I really don’t know why it is so hard to understand how people make this mistake. The pronunciation and spelling of “loose” and “lose” is silly and has no rationale.
The only way to know how to spell and pronounce them is by rote. There are no indicators within the words as to whether the “s” is to be pronounced “sss” or “zzz”. The middle vowels are a single “o” in one word and a double “o” in the other yet are pronounced the same. And as if that isn’t enough “lose” is pronounced with a long “o” sound even though that is usually associated with a double “o” not a single “o”.
The answer to the question posed by the OP is “because English is fucked up, man”
I get the past and passive lay and laid and lie and lying mixed up all the time.
It comes up a lot because I’m a fiction writer.
[QUOTE=Princhester]
The only way to know how to spell and pronounce them is by rote.
[/QUOTE]
That’s true of everything in English, yes?
I enjoyed studying Spanish for this reason. Letters only ever have one sound, and those letters are only ever pronounced in a certain way. You never look at a word in Spanish and have to guess how to pronounce it.
I feel deeply for people trying to learn English as a second language. It is utterly insane.
You want to see some absolute doozies, you should try grading the writing assignments of college freshmen. And it’s not just some of the basic word confusion that we’re talking about here, although there’s plenty of that. A lot of it, i think, is related to MoonMoon’s point about hearing language versus seeing it. The way my students use some terms, it is clear that they have only ever heard them spoken out loud, and have never encountered them in print.

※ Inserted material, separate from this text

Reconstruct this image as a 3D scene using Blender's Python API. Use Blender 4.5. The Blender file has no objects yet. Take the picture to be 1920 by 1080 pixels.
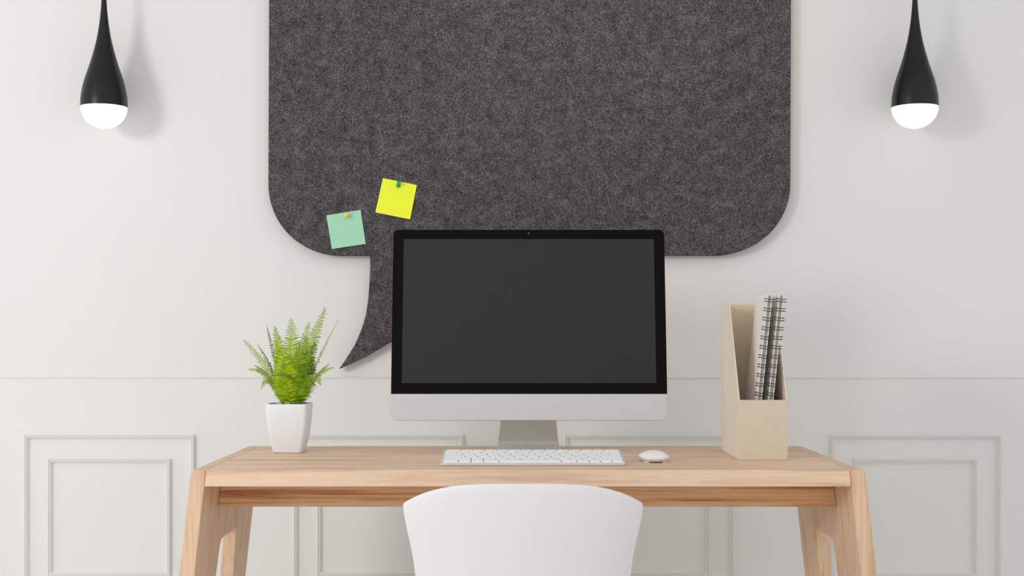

Here’s one i got in a student paper a while back. It was a new one on me:
So, first, this student doesn’t know the term “quote unquote” (or “quote end quote,” depending on which idiom you prefer).
And, more importantly, she doesn’t understand that verbalizing the words “quote unquote” is actually designed to stand in for quotation marks, and that doing it in written form, when you are actually using quotation marks, is redundant.
A lot of my students are also attuned to look for cases where writers betray their prejudices or their personal preferences or perspectives. Unfortunately, in describing these cases, the students often have no idea about how to use the word “bias.” They will talk about how a particular writer is “bias” against something, or about how there is “biased” in this particular document. Many also seem unaware of the difference between “incidence” and “incidents.”
It’s a bit more complicated than that (some phonetic correspondences work at the syllable level; some consonant phonemes change between dialects; the letter X should be taken out back and shot), but thank you
Insure/ensure/assure. Getting emails from Quality Assurance talking about insuring quality makes me particularly grumpy.
These are among the accepted exceptions to the apostrophe rule also noted would be multiple single letters like A’s not to be confused with the word “as.”
People who rant and rave about a particular subject. These things are more or less opposites. You can rant about something you hate, or rave about something you love, but to do both about the same thing is crazy.
To rant and *rail *about a subject makes much more sense.
“Rant and rave” is generally used in an effort to suggest that someone’s behavior might not be completely rational. This fits perfectly well will the original definition of “rave,” which was related to showing signs of madness or delirium, or acting in a wild and incoherent manner. I still hear the term “to rave like a madman” occasionally. And the second definition in the OED also says that rave can be used to describe exclamations for or against something.
Rave as a verb for enthusiastic admiration (“she raved about the restaurant they visited”) is probably more common now, but that doesn’t mean that “rant and rave” is incorrect or poor usage.